Roma 2:26 merupakan ayat yang sangat mendalam dari surat Rasul Paulus kepada jemaat di Roma. Ayat ini secara spesifik membahas tentang hubungan antara ketaatan terhadap hukum dan status spiritual seseorang di hadapan Allah. Paulus sedang membangun argumennya bahwa kebenaran di hadapan Allah tidak semata-mata bergantung pada penampakan lahiriah atau ritual keagamaan, melainkan pada hati dan ketaatan yang tulus terhadap kehendak-Nya.
Dalam konteks perikop yang lebih luas (Roma 1:18 - 3:20), Paulus sedang menunjukkan bahwa baik orang Yahudi maupun orang non-Yahudi berada di bawah kekuasaan dosa. Orang Yahudi memiliki kelebihan karena menerima hukum Taurat, namun seringkali mereka gagal untuk hidup sesuai dengan hukum tersebut, sehingga mereka pun tidak dapat mengklaim kebenaran diri mereka sendiri. Sebaliknya, orang non-Yahudi yang tidak memiliki hukum Taurat tertulis, tetap memiliki hati nurani yang dapat menuduh atau membela mereka (Roma 2:14-15). Ini menunjukkan bahwa standar moral dasar sudah ditanamkan dalam diri manusia.

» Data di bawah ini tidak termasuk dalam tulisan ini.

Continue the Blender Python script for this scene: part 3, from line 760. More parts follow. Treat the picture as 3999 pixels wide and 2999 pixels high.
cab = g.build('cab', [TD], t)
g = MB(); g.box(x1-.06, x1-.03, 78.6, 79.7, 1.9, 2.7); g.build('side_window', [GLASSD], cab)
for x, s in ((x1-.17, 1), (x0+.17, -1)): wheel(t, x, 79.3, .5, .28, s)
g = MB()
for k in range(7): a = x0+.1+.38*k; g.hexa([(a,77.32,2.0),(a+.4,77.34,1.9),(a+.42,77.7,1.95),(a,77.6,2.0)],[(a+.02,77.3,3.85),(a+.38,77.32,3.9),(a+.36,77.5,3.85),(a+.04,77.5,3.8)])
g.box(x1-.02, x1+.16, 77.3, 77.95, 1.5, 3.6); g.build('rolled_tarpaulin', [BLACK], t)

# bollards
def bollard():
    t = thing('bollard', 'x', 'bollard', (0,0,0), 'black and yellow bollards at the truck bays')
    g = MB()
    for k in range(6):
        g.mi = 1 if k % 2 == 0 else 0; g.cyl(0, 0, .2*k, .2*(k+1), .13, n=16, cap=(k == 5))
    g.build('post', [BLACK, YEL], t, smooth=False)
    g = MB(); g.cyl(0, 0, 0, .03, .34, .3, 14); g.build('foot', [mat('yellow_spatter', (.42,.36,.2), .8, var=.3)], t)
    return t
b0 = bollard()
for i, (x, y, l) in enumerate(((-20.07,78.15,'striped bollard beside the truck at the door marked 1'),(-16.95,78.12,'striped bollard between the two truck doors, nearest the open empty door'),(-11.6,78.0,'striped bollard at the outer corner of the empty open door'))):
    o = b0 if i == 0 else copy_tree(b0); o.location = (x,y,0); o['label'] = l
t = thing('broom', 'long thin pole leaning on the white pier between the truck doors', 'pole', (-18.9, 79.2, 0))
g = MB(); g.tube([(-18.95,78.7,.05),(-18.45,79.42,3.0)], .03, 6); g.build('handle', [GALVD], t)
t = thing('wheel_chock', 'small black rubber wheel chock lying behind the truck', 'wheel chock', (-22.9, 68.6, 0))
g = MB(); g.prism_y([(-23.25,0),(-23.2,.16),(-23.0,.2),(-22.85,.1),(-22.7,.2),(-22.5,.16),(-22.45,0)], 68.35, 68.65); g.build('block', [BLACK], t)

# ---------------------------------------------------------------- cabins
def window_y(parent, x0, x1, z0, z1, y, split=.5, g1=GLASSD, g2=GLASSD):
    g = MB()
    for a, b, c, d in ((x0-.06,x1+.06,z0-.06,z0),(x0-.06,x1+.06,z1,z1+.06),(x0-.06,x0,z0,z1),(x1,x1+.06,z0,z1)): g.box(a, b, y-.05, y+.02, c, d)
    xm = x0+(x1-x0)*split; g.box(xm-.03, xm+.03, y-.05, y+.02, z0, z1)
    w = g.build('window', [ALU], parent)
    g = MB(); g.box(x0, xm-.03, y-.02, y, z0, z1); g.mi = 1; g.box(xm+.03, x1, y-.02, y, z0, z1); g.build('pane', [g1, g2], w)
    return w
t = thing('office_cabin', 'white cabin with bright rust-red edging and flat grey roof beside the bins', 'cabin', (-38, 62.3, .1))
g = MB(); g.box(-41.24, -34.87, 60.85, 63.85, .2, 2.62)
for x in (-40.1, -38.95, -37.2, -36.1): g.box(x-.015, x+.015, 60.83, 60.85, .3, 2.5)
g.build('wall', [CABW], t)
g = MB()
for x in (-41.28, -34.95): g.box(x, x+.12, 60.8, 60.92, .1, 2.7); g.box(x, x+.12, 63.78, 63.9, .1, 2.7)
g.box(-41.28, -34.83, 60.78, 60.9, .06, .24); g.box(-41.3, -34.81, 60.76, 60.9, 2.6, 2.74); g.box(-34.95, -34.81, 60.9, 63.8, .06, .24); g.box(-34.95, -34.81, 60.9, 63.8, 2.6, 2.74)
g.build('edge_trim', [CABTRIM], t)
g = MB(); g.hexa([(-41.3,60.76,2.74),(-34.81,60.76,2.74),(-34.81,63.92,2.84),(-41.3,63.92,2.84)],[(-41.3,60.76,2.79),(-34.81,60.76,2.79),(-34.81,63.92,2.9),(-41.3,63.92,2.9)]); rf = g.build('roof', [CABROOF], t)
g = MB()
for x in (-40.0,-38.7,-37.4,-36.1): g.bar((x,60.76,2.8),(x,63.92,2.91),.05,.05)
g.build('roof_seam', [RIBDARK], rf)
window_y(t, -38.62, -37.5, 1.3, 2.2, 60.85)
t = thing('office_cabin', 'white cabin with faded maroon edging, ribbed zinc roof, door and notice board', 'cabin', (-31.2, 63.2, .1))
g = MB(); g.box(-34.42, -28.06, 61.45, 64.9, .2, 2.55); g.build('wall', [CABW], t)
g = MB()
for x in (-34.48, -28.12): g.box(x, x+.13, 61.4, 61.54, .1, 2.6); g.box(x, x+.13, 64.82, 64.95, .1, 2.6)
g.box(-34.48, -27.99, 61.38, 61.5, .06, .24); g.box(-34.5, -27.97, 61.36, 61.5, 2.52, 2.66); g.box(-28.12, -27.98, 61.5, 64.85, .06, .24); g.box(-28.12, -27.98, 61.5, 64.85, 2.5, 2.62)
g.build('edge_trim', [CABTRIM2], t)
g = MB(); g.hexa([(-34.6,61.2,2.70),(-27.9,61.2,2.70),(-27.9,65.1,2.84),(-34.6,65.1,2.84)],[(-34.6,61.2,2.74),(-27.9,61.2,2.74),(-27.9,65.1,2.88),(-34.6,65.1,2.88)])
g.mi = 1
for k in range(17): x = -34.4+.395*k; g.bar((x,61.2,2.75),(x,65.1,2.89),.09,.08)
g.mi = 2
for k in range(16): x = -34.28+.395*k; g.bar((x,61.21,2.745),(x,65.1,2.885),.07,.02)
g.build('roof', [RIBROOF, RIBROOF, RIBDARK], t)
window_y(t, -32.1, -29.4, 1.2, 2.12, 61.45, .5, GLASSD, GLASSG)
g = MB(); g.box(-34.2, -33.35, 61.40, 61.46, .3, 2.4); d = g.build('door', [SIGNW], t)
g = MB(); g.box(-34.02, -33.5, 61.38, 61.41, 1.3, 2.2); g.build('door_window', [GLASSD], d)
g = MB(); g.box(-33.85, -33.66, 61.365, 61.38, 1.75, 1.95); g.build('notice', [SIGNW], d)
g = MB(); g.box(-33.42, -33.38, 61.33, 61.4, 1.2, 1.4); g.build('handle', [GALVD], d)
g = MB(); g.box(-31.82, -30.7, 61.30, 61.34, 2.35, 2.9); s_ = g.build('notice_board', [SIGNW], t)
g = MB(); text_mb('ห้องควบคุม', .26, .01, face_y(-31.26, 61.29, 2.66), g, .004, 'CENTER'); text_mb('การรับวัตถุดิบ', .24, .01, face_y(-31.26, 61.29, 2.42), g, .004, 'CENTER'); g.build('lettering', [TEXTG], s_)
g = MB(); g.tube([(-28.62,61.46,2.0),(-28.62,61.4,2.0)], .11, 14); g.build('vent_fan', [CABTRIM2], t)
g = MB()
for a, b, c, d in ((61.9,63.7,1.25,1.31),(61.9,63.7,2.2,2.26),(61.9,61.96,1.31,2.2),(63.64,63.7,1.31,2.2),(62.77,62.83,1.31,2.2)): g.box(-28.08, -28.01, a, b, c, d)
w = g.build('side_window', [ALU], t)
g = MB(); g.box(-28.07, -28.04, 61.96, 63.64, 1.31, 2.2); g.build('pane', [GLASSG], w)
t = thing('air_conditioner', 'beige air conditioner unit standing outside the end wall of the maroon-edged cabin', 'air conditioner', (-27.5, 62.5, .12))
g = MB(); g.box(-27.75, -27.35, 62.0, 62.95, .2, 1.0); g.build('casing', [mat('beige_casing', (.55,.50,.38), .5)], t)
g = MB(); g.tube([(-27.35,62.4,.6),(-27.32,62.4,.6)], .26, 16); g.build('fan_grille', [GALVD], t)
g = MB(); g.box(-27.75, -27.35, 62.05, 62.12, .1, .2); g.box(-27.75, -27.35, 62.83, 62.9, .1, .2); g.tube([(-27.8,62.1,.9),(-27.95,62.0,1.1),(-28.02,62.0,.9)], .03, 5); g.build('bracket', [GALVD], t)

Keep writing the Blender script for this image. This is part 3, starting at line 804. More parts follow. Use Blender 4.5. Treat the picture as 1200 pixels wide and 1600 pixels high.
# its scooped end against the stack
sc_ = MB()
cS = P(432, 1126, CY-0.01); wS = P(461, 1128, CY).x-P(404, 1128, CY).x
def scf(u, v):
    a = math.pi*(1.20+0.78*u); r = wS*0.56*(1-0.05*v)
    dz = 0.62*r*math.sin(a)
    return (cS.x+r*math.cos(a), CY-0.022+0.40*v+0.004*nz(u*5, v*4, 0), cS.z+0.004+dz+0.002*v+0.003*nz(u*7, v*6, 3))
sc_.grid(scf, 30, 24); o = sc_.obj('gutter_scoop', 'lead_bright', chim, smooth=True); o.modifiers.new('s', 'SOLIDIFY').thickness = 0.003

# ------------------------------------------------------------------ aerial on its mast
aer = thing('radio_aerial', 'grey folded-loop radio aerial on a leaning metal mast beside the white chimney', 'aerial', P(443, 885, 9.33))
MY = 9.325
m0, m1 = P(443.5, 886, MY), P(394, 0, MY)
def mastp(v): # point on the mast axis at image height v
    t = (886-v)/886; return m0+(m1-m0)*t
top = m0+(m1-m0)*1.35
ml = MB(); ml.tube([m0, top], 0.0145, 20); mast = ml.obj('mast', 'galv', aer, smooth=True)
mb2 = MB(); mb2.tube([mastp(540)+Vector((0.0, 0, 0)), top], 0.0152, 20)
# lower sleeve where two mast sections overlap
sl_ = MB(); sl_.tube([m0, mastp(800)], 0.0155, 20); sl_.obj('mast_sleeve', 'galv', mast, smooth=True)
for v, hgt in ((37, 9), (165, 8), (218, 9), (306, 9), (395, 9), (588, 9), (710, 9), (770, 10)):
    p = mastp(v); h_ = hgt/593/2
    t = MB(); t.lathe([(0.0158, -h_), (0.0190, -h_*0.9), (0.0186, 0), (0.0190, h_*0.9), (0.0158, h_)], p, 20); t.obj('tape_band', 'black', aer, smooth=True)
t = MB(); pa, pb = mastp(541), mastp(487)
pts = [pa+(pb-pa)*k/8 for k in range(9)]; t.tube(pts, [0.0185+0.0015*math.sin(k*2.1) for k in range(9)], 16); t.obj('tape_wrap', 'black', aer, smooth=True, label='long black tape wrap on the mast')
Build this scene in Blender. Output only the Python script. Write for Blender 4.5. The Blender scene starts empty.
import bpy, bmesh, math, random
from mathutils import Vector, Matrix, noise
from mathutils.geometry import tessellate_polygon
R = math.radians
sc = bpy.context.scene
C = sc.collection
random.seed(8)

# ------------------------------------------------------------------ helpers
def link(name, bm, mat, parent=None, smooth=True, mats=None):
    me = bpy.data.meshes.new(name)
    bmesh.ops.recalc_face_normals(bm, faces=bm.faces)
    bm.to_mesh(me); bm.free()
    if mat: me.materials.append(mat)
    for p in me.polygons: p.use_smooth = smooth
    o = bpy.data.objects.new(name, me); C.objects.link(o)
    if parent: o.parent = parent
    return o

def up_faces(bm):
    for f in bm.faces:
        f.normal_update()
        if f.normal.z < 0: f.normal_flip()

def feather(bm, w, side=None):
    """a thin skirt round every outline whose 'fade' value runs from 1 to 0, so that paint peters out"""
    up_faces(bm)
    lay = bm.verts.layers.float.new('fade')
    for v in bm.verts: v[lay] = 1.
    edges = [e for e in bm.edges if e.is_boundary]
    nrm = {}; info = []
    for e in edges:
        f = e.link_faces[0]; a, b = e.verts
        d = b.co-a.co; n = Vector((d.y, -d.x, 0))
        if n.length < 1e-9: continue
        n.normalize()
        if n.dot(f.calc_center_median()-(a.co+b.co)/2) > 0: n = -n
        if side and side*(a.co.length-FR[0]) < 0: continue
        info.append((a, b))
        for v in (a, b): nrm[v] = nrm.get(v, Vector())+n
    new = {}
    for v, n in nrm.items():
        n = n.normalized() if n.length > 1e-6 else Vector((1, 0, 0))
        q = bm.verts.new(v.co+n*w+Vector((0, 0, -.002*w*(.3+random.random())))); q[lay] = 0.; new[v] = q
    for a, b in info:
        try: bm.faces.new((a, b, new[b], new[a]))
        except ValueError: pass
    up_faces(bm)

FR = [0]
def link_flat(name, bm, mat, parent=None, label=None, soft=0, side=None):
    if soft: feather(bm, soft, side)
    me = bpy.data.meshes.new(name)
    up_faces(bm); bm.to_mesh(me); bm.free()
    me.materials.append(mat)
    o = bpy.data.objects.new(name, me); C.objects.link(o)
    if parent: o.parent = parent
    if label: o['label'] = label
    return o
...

Ayat Roma 2:26 mengajukan pertanyaan retoris yang sangat kuat: "Jikalau demikian, kalau orang yang tidak bersunat memenuhi tuntutan hukum Taurat, tidakkah ia, walaupun tidak bersunat, dianggap orang yang bersunat?" Pertanyaan ini menegaskan bahwa ketaatan yang sesungguhnya adalah ketaatan yang berasal dari hati, bukan sekadar pelaksanaan formalitas. Bersunat bagi bangsa Yahudi adalah tanda perjanjian lahiriah. Namun, Paulus menekankan bahwa Allah melihat lebih dari sekadar tanda lahiriah. Jika seseorang, bahkan yang tidak bersunat secara fisik, benar-benar hidup sesuai dengan prinsip-prinsip keadilan dan kebenaran yang terkandung dalam hukum Taurat, maka ia secara spiritual dianggap telah memenuhi tujuan dari sunat itu sendiri.
Ini berarti bahwa integritas karakter dan ketaatan batiniah lebih berharga daripada kepatuhan ritual semata. Allah mencari hati yang berserah dan ingin melakukan kehendak-Nya. Orang yang tidak memiliki tanda lahiriah perjanjian (seperti sunat) tetapi memiliki hati yang taat dan hidup dalam kebenaran, akan dihargai sama atau bahkan lebih tinggi daripada orang yang memiliki tanda lahiriah tetapi hatinya jauh dari Allah.
Implikasi dari Roma 2:26 sangat signifikan untuk pemahaman tentang keselamatan. Paulus sedang mempersiapkan pembaca untuk gagasan bahwa keselamatan datang melalui iman kepada Yesus Kristus, bukan melalui pelaksanaan hukum Taurat. Kebenaran yang diperhitungkan Allah bukanlah kebenaran yang kita capai sendiri melalui ketaatan hukum, melainkan kebenaran yang dianugerahkan oleh Allah melalui iman kita kepada Kristus. Ketaatan yang sejati, yang berasal dari hati yang telah diperbarui oleh Roh Kudus, adalah buah dari iman, bukan syarat untuk memperoleh keselamatan.
Ayat ini juga mengingatkan kita bahwa Allah itu adil. Ia akan menghakimi setiap orang sesuai dengan apa yang mereka miliki dan sesuai dengan standar-Nya yang sempurna. Keadilan-Nya tidak hanya menuntut kepatuhan, tetapi juga melihat kedalaman hati. Pada akhirnya, tidak ada seorang pun yang dapat dibenarkan di hadapan Allah hanya dengan mengandalkan usahanya sendiri atau ketaatan lahiriahnya. Keselamatan adalah anugerah yang diterima melalui iman, dan iman ini memampukan kita untuk hidup dalam ketaatan yang tulus kepada Allah.
Jadi, Roma 2:26 mengajak kita untuk merenungkan esensi dari ketaatan dan kebenaran. Ini adalah panggilan untuk hidup dengan integritas di hadapan Allah, mengetahui bahwa Dia melihat hati kita dan bahwa keselamatan sejati datang melalui anugerah-Nya yang dinyatakan dalam Kristus, yang memampukan kita untuk menjalani kehidupan yang berkenan kepada-Nya.